All entries must be extracted exactly, with nothing added or dropped.

Rows from a 3D scene dataset:
··········

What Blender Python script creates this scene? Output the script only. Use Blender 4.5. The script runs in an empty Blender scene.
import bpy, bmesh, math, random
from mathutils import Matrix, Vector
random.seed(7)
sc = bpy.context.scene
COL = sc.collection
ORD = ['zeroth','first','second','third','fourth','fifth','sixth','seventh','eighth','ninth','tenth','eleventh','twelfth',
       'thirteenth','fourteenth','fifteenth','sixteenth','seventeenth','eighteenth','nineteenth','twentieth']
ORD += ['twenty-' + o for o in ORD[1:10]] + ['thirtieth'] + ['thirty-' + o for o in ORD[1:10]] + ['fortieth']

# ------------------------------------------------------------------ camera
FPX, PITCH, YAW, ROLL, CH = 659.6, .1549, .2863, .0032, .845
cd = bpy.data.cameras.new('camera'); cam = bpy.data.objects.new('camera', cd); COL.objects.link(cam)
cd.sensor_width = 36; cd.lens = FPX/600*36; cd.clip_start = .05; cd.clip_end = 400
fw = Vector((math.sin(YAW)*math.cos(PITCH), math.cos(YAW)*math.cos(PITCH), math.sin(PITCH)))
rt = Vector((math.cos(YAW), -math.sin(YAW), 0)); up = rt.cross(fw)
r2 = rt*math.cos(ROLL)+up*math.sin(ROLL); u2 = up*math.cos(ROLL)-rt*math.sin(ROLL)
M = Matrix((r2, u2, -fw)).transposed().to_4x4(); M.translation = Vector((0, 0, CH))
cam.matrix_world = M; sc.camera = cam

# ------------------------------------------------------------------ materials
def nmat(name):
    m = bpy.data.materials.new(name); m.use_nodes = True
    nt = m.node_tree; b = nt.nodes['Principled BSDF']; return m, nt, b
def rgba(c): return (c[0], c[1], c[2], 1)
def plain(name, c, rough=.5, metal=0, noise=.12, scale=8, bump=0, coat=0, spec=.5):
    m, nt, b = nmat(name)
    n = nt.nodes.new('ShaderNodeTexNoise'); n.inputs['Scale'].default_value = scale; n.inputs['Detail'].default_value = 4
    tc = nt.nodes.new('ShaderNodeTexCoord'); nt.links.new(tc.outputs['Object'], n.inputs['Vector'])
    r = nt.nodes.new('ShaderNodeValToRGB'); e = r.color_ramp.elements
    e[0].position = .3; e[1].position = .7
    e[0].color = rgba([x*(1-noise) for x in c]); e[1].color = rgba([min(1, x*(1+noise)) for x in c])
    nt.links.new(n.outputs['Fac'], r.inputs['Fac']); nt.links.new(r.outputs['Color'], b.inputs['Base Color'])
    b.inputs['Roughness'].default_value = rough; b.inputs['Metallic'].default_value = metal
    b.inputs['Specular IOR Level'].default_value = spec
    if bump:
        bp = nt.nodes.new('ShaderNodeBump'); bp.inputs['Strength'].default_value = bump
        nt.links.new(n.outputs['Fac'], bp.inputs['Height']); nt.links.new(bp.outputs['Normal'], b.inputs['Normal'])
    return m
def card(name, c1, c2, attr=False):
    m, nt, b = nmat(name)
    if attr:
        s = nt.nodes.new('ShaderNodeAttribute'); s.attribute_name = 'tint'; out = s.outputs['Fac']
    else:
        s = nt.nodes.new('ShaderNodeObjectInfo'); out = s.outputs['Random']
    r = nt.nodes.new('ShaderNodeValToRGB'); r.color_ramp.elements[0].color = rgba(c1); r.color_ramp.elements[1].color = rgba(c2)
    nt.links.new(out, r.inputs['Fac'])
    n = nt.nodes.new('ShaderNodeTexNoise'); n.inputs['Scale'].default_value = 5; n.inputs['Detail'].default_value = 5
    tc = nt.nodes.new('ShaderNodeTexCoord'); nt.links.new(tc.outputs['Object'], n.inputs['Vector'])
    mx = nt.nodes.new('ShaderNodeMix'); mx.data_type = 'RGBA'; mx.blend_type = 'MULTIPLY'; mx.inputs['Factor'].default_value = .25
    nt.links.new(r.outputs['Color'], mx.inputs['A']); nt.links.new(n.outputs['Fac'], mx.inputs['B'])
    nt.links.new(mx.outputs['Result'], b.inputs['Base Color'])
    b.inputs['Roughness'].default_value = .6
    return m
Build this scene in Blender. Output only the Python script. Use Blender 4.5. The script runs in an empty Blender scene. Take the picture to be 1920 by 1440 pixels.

··········

* Exercise answer:
What Blender Python script creates this scene? Output the script only. Use Blender 4.5. The script runs in an empty Blender scene.
import bpy, bmesh, math, random
from mathutils import Matrix, Vector
random.seed(7)
sc = bpy.context.scene
COL = sc.collection
ORD = ['zeroth','first','second','third','fourth','fifth','sixth','seventh','eighth','ninth','tenth','eleventh','twelfth',
       'thirteenth','fourteenth','fifteenth','sixteenth','seventeenth','eighteenth','nineteenth','twentieth']
ORD += ['twenty-' + o for o in ORD[1:10]] + ['thirtieth'] + ['thirty-' + o for o in ORD[1:10]] + ['fortieth']

# ------------------------------------------------------------------ camera
FPX, PITCH, YAW, ROLL, CH = 659.6, .1549, .2863, .0032, .845
cd = bpy.data.cameras.new('camera'); cam = bpy.data.objects.new('camera', cd); COL.objects.link(cam)
cd.sensor_width = 36; cd.lens = FPX/600*36; cd.clip_start = .05; cd.clip_end = 400
fw = Vector((math.sin(YAW)*math.cos(PITCH), math.cos(YAW)*math.cos(PITCH), math.sin(PITCH)))
rt = Vector((math.cos(YAW), -math.sin(YAW), 0)); up = rt.cross(fw)
r2 = rt*math.cos(ROLL)+up*math.sin(ROLL); u2 = up*math.cos(ROLL)-rt*math.sin(ROLL)
M = Matrix((r2, u2, -fw)).transposed().to_4x4(); M.translation = Vector((0, 0, CH))
cam.matrix_world = M; sc.camera = cam

# ------------------------------------------------------------------ materials
def nmat(name):
    m = bpy.data.materials.new(name); m.use_nodes = True
    nt = m.node_tree; b = nt.nodes['Principled BSDF']; return m, nt, b
def rgba(c): return (c[0], c[1], c[2], 1)
def plain(name, c, rough=.5, metal=0, noise=.12, scale=8, bump=0, coat=0, spec=.5):
    m, nt, b = nmat(name)
    n = nt.nodes.new('ShaderNodeTexNoise'); n.inputs['Scale'].default_value = scale; n.inputs['Detail'].default_value = 4
    tc = nt.nodes.new('ShaderNodeTexCoord'); nt.links.new(tc.outputs['Object'], n.inputs['Vector'])
    r = nt.nodes.new('ShaderNodeValToRGB'); e = r.color_ramp.elements
    e[0].position = .3; e[1].position = .7
    e[0].color = rgba([x*(1-noise) for x in c]); e[1].color = rgba([min(1, x*(1+noise)) for x in c])
    nt.links.new(n.outputs['Fac'], r.inputs['Fac']); nt.links.new(r.outputs['Color'], b.inputs['Base Color'])
    b.inputs['Roughness'].default_value = rough; b.inputs['Metallic'].default_value = metal
    b.inputs['Specular IOR Level'].default_value = spec
    if bump:
        bp = nt.nodes.new('ShaderNodeBump'); bp.inputs['Strength'].default_value = bump
        nt.links.new(n.outputs['Fac'], bp.inputs['Height']); nt.links.new(bp.outputs['Normal'], b.inputs['Normal'])
    return m
def card(name, c1, c2, attr=False):
    m, nt, b = nmat(name)
    if attr:
        s = nt.nodes.new('ShaderNodeAttribute'); s.attribute_name = 'tint'; out = s.outputs['Fac']
    else:
        s = nt.nodes.new('ShaderNodeObjectInfo'); out = s.outputs['Random']
    r = nt.nodes.new('ShaderNodeValToRGB'); r.color_ramp.elements[0].color = rgba(c1); r.color_ramp.elements[1].color = rgba(c2)
    nt.links.new(out, r.inputs['Fac'])
    n = nt.nodes.new('ShaderNodeTexNoise'); n.inputs['Scale'].default_value = 5; n.inputs['Detail'].default_value = 5
    tc = nt.nodes.new('ShaderNodeTexCoord'); nt.links.new(tc.outputs['Object'], n.inputs['Vector'])
    mx = nt.nodes.new('ShaderNodeMix'); mx.data_type = 'RGBA'; mx.blend_type = 'MULTIPLY'; mx.inputs['Factor'].default_value = .25
    nt.links.new(r.outputs['Color'], mx.inputs['A']); nt.links.new(n.outputs['Fac'], mx.inputs['B'])
    nt.links.new(mx.outputs['Result'], b.inputs['Base Color'])
    b.inputs['Roughness'].default_value = .6
    return m
Build this scene in Blender. Output only the Python script. Use Blender 4.5. The script runs in an empty Blender scene. Take the picture to be 1920 by 1440 pixels.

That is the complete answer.